Sunday, April 15, 2012

Forest Morning, Beach Afternoon

 [Louisiana Waterthrush in Belleplain State Forest, NJ on Saturday.]

It was a good weekend to be a naturalist. Mine began Saturday with an early morning bicycle tour of Belleplain State Forest, where it is definitely still April (not May), but that makes the April singers all the louder, and the more appreciated. I could listen to a Louisiana Waterthrush sing all day, and nearly did. Though I've yet to hear one at the famous Sunset Road Bridge spot (which, call me paranoid, makes me suspicious that folks have been playing recordings there), two others at different locations wielded songs for many minutes at a time. The pictured bird seemed particularly riled by a nearby Yellow-throated Warbler. Perhaps, like birders, it needed to listen for the song's ending to know it was not one of its own kind. . .

[Male Blue-gray Gnatcatcher Saturday, in Belleplain.]

Most of the Blue-gray Gnatcatchers seem to be in the nest-building stage, and I watched one pair return repeatedly to a lichen-riddled branch fork. The male added lichens several times, but I never saw the female add to the nest.

 [Yellow-throated Warbler on Saturday in Belleplain.]

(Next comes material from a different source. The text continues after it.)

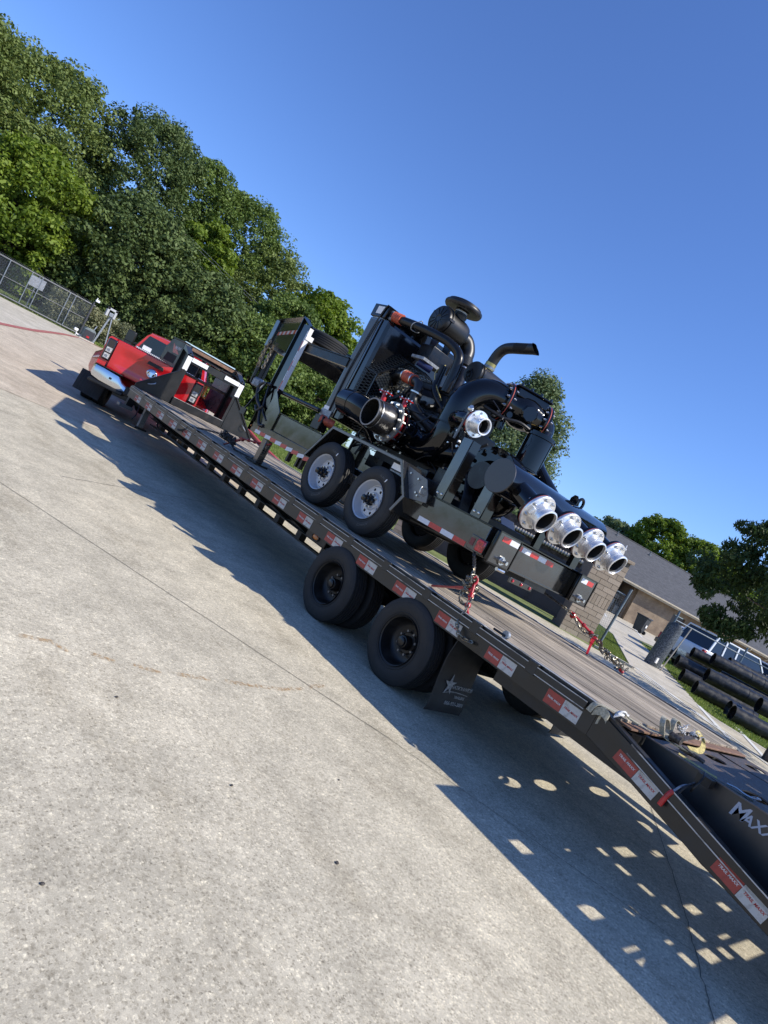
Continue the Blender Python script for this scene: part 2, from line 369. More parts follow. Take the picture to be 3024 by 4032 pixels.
def each(name, m, parent, mbs, **k):
    return [b.build(name, m, parent, **k) for b in mbs]
def spread(name, m, parent, mb, at, **k):
    """one piece built at the first place, copies sharing its mesh at the others"""
    o = mb.build(name, m, parent, **k); out = [o]; p0 = Vector(at[0])
    for p in at[1:]:
        c = o.copy(); COL.objects.link(c); c.parent = o.parent; c.location = o.location+(Vector(p)-p0); WORLD[c] = WORLD[o]+(Vector(p)-p0); out.append(c)
    return out
_tc = {}
def text_mesh(body, size, shear=0.0, ext=.0012, spacing=1.0):
    k = (body, size, shear, ext)
    if k in _tc: return _tc[k]
    cu = bpy.data.curves.new('lettering', 'FONT'); cu.body = body; cu.size = size; cu.shear = shear; cu.extrude = ext
    cu.align_x = 'CENTER'; cu.align_y = 'CENTER'; cu.space_character = spacing; cu.resolution_u = 3; cu.offset = size*.02
    o = bpy.data.objects.new('lettering', cu); COL.objects.link(o)
    bpy.context.view_layer.update()
    me = bpy.data.meshes.new_from_object(o.evaluated_get(bpy.context.evaluated_depsgraph_get()))
    bpy.data.objects.remove(o); bpy.data.curves.remove(cu); _tc[k] = me
    return me
def text(body, size, m, parent, loc, xdir, ydir, shear=0.0, ext=.0012, name='lettering', sx=1.0):
    me = text_mesh(body, size, shear, ext).copy(); me.materials.clear(); me.materials.append(m)
    o = bpy.data.objects.new(name, me); COL.objects.link(o)
    x = Vector(xdir).normalized(); z = x.cross(Vector(ydir)).normalized(); y = z.cross(x)
    M = Matrix((x*sx, y, z)).transposed().to_4x4(); M.translation = Vector(loc)-(WORLD[parent] if parent else Vector())
    WORLD[o] = Vector(loc)
    if parent is not None: o.parent = parent
    o.matrix_local = M
    return o
def arc_text(body, size, m, parent, c, rad, ang, axis='-x', name='sidewall_lettering'):
    """letters standing round a circle in a plane X=const seen from -X"""
    me = text_mesh(body, size, 0, .0015).copy(); me.materials.clear(); me.materials.append(m)
    for v in me.vertices:
        x, y, z = v.co; a = ang-x/rad; r = rad+y
        v.co = (-z, -math.cos(a)*r, math.sin(a)*r)
    me.update()
    o = bpy.data.objects.new(name, me); COL.objects.link(o); WORLD[o] = Vector(c)
    if parent is not None: o.parent = parent; o.location = Vector(c)-WORLD[parent]
    else: o.location = c
    return o
def gh(x, y): return .018*max(0., y-9)+.007*max(0., x-6)

def sheet(name, pts, dz, m, step=2.0, kind='structure', label=None, thick=0):
    bm = bmesh.new(); vs = [bm.verts.new((p[0], p[1], 0)) for p in pts]; bm.faces.new(vs)
    xs = [p[0] for p in pts]; ys = [p[1] for p in pts]
    for co, no in (((6,0,0),(1,0,0)), ((0,9,0),(0,1,0))):
        bmesh.ops.bisect_plane(bm, geom=bm.verts[:]+bm.edges[:]+bm.faces[:], plane_co=co, plane_no=no)
    bmesh.ops.triangulate(bm, faces=bm.faces[:])
    for v in bm.verts: v.co.z = gh(v.co.x, v.co.y)+dz
    bmesh.ops.recalc_face_normals(bm, faces=bm.faces)
    for f in bm.faces:
        if f.normal.z < 0: f.normal_flip()
    me = bpy.data.meshes.new(name); bm.to_mesh(me); bm.free(); me.materials.append(m)
    o = bpy.data.objects.new(name, me); COL.objects.link(o); WORLD[o] = Vector()
    if kind: o['kind'] = kind
    if label: o['label'] = label
    return o
# ================================================================ SETTING
sheet('ground', [(-160,-120),(260,-120),(260,240),(-160,240)], -.012, lawn)
sheet('concrete_yard', [(-150,-110),(13.2,-110),(13.2,6.0),(13.05,8.4),(12.1,9.4),(9.3,14.4),(8.2,18),(7.4,22),(-150,22)], 0, concrete)
sheet('tan_apron', [(-60,11.48),(9.9,11.48),(8.6,15.6),(8.0,20),(8.3,24),(9.2,27),(10.8,33),(13,40),(15,47),(22,60),(14,60),(8,44),(5.6,39.4),(-60,39.4)], .005, apronm)
sheet('pale_approach', [(-30,16),(-2.9,20),(-1.8,23.3),(-1.0,25.3),(1.0,30.7),(2.6,34.9),(5.5,39.35),(-60,39.35),(-60,16)], .010, drivem)
# parking drive towards the building on the right
sheet('side_yard', [(13.2,-110),(250,-110),(250,-8),(13.2,-8)], .005, drivem)
sheet('parking_drive', [(13.2,-7.9),(13.2,6.0),(13.88,6.74),(18.0,9.15),(22.7,12.06),(27.5,15.4),(31,15.2),(60,8),(60,30),(44.6,25.2),(36,23.4),(22.6,15.2),(20.6,13.1),(17.1,11.0),(13.05,8.45),(12.9,8.2),(12.9,-7.9)], .005, drivem)
def strip(name, pts, wd, dz, m, kind='structure', label=None):
    L_, R_ = [], []
    for i, p in enumerate(pts):
        a = Vector((*pts[max(i-1, 0)], 0)); b_ = Vector((*pts[min(i+1, len(pts)-1)], 0)); d = (b_-a).normalized(); n = Vector((-d.y, d.x, 0))*wd/2
        L_.append((p[0]+n.x, p[1]+n.y)); R_.append((p[0]-n.x, p[1]-n.y))
    return sheet(name, L_+R_[::-1], dz, m, kind=kind, label=label)
jointm = mat('dark_joint_filler', (.12,.108,.09), .9, noise=.3, nscale=30)
def wob(a, b, n, amp):
    return [(a[0]+(b[0]-a[0])*i/n+random.uniform(-amp, amp), a[1]+(b[1]-a[1])*i/n+random.uniform(-amp, amp)) for i in range(n+1)]
strip('expansion_joint', wob((-5.2,8.0), (-3.40,5.08), 14, .004)[:-1]+wob((-3.40,5.08), (-2.05,2.87), 22, .005), .007, .004, jointm)
strip('expansion_joint', wob((1.14,2.27), (-.63,1.2), 16, .006)[:-1]+wob((-.63,1.2), (-1.64,.63), 18, .009)[:-1]+wob((-1.64,.63), (-4.2,-.9), 12, .006), .006, .0045, jointm)
strip('expansion_joint', wob((-2.05,2.87), (-1.09,.96), 16, .004), .005, .0042, jointm)
strip('expansion_joint', wob((-3.34,7.29), (-.6,9.1), 16, .006), .007, .0044, jointm)
redline = mat('faded_red_ground_paint', (.36,.09,.085), .7, col2=(.42,.20,.15), nscale=9, spread=(.45,.62))
strip('red_fire_lane_line', [(-2.6,21.3),(-1.83,23.24),(-1.0,25.18),(-.1,27.4),(1.04,30.58),(2.59,34.74),(3.95,37.91),(5.6,39.3)], .22, .016, redline)
whiteline = mat('white_ground_paint', (.68,.67,.62), .7, col2=(.50,.48,.42), nscale=12, spread=(.6,.8))
for pts, wd in (([(13.85,8.75),(11.0,5.0),(9.0,1.6)], .10), ([(13.83,6.73),(10.62,4.77)], .13), ([(14.09,5.73),(10.88,3.99)], .13),
                ([(12.73,8.16),(10.2,3.5),(8.6,.6)], .09), ([(12.95,8.1),(11.1,4.6),(9.4,1.2)], .09),
                ([(35.86,19.84),(31.04,16.92)], .14), ([(34.77,21.66),(30.79,19.24)], .14)):
    strip('white_parking_line', pts, wd, .012, whiteline)
# faint orange survey paint dashes on the concrete
def paint_dash_mat():
    m, t, N, L, b = new_mat('faded_orange_ground_paint')
    tc = nd(N, 'ShaderNodeTexCoord'); n = nd(N, 'ShaderNodeTexNoise', Scale=38.0, Detail=5.0); L.new(tc.outputs['Object'], n.inputs['Vector'])
    r = ramp(N, (.42, (0,0,0)), (.72, (1,1,1))); L.new(n.outputs['Fac'], r.inputs[0])
    mu = nd(N, 'ShaderNodeMath', operation='MULTIPLY'); mu.inputs[1].default_value = .75; L.new(r.outputs[0], mu.inputs[0])
    b.inputs['Base Color'].default_value = (.46,.27,.10,1); b.inputs['Roughness'].default_value = .85
    L.new(mu.outputs[0], b.inputs['Alpha'])
    return m
dashm = paint_dash_mat()
for seg_ in ([(-4.42,3.38),(-4.26,3.38),(-4.18,3.30)], [(-4.06,3.33),(-3.93,3.275)], [(-3.82,3.28),(-3.66,3.24)], [(-3.55,3.26),(-3.32,3.27)], [(-3.2,3.28),(-2.97,3.29),(-2.74,3.31),(-2.5,3.38)], [(-2.42,3.42),(-2.22,3.50)]):
    strip('orange_paint_mark', seg_, .040, .0035, dashm)
# kerb of the grass island behind the trailer
curbm = mat('pale_kerb_concrete', (.50,.45,.37), .85, noise=.12, nscale=14)
def kerb(name, pts, m, h=.10, wd=.15, label=None):
    b = MB()
    for i in range(len(pts)-1):
        p, q = Vector((*pts[i], gh(*pts[i])+h/2)), Vector((*pts[i+1], gh(*pts[i+1])+h/2)); b.bar(p, q, wd, h)
    o = b.build(name, m); o['kind'] = 'structure'; return o
kerb('grass_kerb', [(12.55,9.5),(13.1,8.5),(17.14,11.0),(20.56,13.12),(21.9,14.7)], curbm, h=.06)
redkerb = mat('red_painted_kerb', (.42,.05,.05), .6, noise=.2, nscale=20)
kerb('red_kerb', [(7.2,20.6),(8.2,23.6),(9.2,26.2),(10.3,29.0),(12.5,35.5)], redkerb, h=.12, wd=.16)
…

Yellow-throated Warblers seem to have firmly established their nesting territories, and the males are flying from tall pine (mostly white pine) to the next tall pine, slowly, obviously, and singing as soon as they land. I saw a couple Yellow-throated Warblers on the ground, perhaps gathering nesting material, though I never located a nest in progress.

[Adult female Pine Warbler busy gathering nesting material in Belleplain on Saturday.]

 Saturday afternoon I wandered over to Stone Harbor, where the highlight had to be multiple Western Sandpipers foraging on the beach with Dunlin and Sanderlings. Sibley writes in his The Birds of Cape May (1997), and I quote, "Despite published reports, there are no documented records of spring migrants." I'm not sure the Westerns at Stone Harbor this weekend prove Sibley wrong - because they could easily be birds that overwintered in the area (mild as this winter was), and that are now molting into breeding plumage before heading north.

 [Western Sandpiper, front, with Dunlin behind, Stone Harbor on Saturday. The Western is well on the way to breeding plumage, with speckling below and new rufous-marked feathers in the scapulars, cheek and eyebrow. The Dunlin has also begun developing breeding plumage, but is not as far along as the Dunlin pictured below.]

 [Roosting Dunlin, Stone Harbor Point on Saturday. The orange-marked scapular feathers begin to hint at the "Red-backed Sandpiper" to come (a former name for Dunlin), and more black belly feathers will soon be added to make the solid black belly of the breeding plumage.]

[Piping Plover was a year bird for me at Stone Harbor Saturday. Sanderling behind.]


  1. Great image of the Western and Dunlin racing...they're both stunning birds, at the right time of year.

  2. Thanks, Steve! It was cool just sitting on the beach watching them run back and forth. Wonder when the Westerns will leave. . .

  3. The Dunlin Western Sandpiper image above is both instructive and visually stunning.